■ Stated exercise: Scan the listing below. Report each line that includes "wide".
** begin Collected material **
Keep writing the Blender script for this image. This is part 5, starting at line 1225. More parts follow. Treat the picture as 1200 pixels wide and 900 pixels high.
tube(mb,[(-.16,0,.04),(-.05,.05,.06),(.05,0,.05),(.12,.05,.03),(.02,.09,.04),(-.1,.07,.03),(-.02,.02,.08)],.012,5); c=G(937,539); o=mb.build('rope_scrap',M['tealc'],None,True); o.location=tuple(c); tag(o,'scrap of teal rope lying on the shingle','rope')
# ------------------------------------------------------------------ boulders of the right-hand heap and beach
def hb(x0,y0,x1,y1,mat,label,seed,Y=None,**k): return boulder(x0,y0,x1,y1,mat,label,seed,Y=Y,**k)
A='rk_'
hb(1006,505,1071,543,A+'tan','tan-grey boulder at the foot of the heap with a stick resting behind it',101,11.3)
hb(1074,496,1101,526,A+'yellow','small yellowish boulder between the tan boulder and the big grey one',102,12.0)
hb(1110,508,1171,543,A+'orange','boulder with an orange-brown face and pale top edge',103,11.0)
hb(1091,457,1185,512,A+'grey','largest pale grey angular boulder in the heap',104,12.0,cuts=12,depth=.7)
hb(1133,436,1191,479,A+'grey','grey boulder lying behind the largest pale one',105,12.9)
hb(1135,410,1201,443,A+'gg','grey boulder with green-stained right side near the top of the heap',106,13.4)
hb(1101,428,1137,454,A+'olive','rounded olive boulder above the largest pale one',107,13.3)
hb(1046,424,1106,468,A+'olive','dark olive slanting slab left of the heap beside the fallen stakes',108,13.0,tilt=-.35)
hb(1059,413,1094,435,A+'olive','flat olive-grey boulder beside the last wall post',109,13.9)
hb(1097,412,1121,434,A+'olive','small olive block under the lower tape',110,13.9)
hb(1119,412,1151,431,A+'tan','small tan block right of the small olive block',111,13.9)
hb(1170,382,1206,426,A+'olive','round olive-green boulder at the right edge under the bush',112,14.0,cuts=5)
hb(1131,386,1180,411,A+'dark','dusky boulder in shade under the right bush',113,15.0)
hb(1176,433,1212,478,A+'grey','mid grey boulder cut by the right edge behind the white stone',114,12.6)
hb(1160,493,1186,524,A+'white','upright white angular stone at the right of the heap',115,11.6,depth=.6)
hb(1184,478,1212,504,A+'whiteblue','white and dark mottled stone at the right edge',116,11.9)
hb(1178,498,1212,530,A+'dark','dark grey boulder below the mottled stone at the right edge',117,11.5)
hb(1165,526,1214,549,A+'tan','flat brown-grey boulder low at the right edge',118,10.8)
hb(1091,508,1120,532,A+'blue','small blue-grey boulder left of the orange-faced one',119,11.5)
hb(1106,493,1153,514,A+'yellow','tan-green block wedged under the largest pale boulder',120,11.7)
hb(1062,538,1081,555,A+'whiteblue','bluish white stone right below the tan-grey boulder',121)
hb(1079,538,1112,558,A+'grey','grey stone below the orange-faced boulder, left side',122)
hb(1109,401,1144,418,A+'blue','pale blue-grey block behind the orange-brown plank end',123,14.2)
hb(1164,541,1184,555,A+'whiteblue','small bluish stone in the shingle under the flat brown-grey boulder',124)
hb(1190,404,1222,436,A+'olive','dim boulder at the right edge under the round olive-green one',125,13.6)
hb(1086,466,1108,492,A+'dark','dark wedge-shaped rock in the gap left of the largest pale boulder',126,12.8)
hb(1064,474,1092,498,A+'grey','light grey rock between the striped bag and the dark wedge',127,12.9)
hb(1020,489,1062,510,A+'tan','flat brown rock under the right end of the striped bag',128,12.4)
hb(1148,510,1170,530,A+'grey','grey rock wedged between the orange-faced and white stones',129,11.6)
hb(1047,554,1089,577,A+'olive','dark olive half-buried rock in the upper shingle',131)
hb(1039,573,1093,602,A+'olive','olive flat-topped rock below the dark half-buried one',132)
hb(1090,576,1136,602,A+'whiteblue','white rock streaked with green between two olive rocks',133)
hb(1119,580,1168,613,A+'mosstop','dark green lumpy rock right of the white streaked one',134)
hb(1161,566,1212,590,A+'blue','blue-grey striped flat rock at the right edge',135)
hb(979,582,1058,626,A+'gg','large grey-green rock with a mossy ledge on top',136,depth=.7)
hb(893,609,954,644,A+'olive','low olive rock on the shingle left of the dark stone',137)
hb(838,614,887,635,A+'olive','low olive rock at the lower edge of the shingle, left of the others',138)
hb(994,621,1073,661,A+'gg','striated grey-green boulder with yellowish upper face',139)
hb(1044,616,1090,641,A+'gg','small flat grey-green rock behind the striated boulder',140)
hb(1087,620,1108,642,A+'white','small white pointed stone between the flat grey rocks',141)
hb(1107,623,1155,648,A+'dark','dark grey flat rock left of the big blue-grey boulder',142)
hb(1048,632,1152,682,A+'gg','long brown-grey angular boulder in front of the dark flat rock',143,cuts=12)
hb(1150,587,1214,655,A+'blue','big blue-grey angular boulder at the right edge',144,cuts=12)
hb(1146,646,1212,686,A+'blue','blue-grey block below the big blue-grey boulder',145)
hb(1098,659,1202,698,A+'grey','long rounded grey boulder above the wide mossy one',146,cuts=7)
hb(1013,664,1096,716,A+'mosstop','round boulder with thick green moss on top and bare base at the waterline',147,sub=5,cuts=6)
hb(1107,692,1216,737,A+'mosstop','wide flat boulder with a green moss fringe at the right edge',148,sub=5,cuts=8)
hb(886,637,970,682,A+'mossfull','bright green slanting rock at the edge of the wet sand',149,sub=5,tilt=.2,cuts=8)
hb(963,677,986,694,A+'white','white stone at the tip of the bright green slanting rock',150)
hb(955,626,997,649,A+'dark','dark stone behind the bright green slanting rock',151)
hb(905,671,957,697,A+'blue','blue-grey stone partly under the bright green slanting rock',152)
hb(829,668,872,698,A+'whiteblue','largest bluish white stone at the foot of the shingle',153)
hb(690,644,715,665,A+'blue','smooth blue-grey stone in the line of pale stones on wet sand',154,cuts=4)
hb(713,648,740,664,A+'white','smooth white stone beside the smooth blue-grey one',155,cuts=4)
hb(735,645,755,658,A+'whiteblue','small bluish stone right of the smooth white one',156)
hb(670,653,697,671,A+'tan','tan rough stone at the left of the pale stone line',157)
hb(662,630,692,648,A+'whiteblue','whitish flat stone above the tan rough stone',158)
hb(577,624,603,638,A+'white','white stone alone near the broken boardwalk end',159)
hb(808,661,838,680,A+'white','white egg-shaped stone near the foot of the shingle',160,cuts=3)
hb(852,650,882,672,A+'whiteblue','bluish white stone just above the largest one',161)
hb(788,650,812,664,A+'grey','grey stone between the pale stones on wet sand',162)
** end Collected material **
■ In response:
Keep writing the Blender script for this image. This is part 5, starting at line 1225. More parts follow. Treat the picture as 1200 pixels wide and 900 pixels high.
hb(1098,659,1202,698,A+'grey','long rounded grey boulder above the wide mossy one',146,cuts=7)
hb(1107,692,1216,737,A+'mosstop','wide flat boulder with a green moss fringe at the right edge',148,sub=5,cuts=8)